Systematic effects induced by half-wave plate differential optical load and TES nonlinearity for LiteBIRD

TL;DR

This paper analyzes how the combination of HWP differential emissivity, transmittance, and TES nonlinearity can induce systematic polarization effects in LiteBIRD, providing simulation results and mitigation strategies for future CMB polarization measurements.

Contribution

It models the impact of HWP and TES nonlinearities on systematic polarization effects in LiteBIRD and establishes requirements for TES linearity and mitigation methods.

Findings

Quantifies acceptable TES nonlinearity levels for LiteBIRD's sensitivity goals.

Provides simulation results for current HWP design effects.

Suggests mitigation strategies for systematic polarization errors.

Abstract

LiteBIRD, a forthcoming satellite mission, aims to measure the polarization of the Cosmic Microwave Background (CMB) across the entire sky. The experiment will employ three telescopes, Transition-Edge Sensor (TES) bolometers and rotating Half-Wave Plates (HWPs) at cryogenic temperatures to ensure high sensitivity and systematic effects mitigation.
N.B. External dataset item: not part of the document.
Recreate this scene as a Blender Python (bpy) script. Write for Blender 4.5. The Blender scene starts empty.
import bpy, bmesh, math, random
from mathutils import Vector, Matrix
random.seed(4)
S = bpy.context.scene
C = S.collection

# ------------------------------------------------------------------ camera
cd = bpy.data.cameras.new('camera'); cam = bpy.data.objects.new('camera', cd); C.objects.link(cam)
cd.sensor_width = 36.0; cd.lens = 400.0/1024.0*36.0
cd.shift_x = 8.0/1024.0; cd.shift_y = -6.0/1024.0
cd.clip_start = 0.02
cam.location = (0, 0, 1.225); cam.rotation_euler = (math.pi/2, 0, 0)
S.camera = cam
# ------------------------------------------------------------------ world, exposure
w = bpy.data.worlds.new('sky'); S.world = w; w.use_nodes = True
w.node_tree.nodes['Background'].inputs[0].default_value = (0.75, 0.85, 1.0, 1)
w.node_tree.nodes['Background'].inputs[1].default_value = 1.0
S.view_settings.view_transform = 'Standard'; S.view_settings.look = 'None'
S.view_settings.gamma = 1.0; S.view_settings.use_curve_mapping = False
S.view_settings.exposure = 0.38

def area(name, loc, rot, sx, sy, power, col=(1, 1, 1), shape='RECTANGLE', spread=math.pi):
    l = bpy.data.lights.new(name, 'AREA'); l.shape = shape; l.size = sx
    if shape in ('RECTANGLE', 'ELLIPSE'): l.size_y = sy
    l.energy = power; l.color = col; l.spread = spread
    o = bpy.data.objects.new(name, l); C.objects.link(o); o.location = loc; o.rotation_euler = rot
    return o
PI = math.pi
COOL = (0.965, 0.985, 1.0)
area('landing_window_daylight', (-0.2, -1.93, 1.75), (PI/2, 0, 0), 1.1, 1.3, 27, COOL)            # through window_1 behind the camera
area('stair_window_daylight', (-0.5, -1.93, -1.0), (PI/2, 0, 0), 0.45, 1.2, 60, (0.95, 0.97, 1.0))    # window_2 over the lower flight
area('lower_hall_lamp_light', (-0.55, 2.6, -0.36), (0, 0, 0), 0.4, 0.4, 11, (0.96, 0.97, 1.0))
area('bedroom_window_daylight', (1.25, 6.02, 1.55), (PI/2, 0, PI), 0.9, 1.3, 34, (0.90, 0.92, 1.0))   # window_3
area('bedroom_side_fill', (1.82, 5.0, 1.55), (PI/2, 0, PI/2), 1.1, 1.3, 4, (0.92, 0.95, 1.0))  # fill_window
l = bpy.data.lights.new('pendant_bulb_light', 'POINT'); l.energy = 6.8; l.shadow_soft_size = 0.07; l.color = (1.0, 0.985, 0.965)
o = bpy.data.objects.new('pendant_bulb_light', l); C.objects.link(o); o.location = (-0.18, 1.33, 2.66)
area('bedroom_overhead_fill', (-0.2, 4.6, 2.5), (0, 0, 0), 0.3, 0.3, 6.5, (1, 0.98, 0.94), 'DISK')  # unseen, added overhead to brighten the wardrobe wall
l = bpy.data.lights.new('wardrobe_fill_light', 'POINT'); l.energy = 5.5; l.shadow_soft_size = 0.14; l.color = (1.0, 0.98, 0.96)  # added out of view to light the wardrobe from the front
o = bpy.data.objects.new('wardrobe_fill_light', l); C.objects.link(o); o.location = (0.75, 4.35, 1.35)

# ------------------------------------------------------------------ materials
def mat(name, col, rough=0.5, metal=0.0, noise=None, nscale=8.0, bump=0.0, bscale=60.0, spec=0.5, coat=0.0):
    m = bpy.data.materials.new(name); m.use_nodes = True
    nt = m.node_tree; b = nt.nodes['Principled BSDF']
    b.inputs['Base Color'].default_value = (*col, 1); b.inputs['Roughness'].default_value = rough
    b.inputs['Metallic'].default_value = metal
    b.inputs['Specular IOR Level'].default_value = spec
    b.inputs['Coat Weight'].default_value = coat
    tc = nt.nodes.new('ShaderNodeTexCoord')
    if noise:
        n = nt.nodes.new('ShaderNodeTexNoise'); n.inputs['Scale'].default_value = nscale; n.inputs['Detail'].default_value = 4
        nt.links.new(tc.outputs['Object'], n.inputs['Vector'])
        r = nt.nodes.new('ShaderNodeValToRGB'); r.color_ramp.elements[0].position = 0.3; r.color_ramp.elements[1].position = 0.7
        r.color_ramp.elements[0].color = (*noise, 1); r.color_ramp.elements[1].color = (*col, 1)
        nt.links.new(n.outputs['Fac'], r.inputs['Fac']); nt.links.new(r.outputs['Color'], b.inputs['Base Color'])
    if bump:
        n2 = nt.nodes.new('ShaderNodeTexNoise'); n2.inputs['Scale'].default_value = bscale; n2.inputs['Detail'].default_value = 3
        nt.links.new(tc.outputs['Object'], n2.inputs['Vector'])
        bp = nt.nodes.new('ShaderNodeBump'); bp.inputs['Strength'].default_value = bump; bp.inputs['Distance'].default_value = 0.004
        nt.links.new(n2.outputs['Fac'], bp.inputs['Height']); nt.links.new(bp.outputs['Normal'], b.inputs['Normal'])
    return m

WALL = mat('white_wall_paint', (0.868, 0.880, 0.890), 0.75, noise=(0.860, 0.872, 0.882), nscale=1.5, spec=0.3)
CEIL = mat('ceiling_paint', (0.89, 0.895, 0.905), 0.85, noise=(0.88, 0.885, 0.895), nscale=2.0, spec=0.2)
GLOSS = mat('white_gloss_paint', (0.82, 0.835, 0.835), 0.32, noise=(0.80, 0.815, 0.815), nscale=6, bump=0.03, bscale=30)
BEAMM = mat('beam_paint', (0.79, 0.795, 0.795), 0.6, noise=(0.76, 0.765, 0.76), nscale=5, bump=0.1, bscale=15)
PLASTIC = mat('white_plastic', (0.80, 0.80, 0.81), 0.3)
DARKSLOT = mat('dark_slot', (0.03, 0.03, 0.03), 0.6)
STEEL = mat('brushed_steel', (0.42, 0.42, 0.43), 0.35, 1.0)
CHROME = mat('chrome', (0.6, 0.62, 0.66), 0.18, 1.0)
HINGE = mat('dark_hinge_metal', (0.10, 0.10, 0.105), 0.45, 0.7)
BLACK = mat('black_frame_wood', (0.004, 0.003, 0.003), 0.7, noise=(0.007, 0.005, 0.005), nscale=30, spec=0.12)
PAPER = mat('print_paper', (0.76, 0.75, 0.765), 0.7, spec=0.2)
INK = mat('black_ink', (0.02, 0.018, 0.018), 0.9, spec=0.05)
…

This study is focused on the Mid- and High-Frequency Telescopes (MHFT), which will use rotating metal mesh HWPs. We investigate how power variations due to HWP differential emissivity and transmittance combine with TES nonlinear responsivity, resulting in an effective instrumental polarization. We present the results of simulations for the current HWP design, modeling the TES deviation from linearity as a second-order response. We quantify the level of acceptable residual nonlinearity assuming the mission requirement on the tensor-to-scalar ratio, $\delta r < 0.001$. Moreover, we provide an accuracy requirement on the measurement of TES responsivity nonlinearity level for MHFT channels. Lastly, we present possible mitigation methods that will be developed in future studies.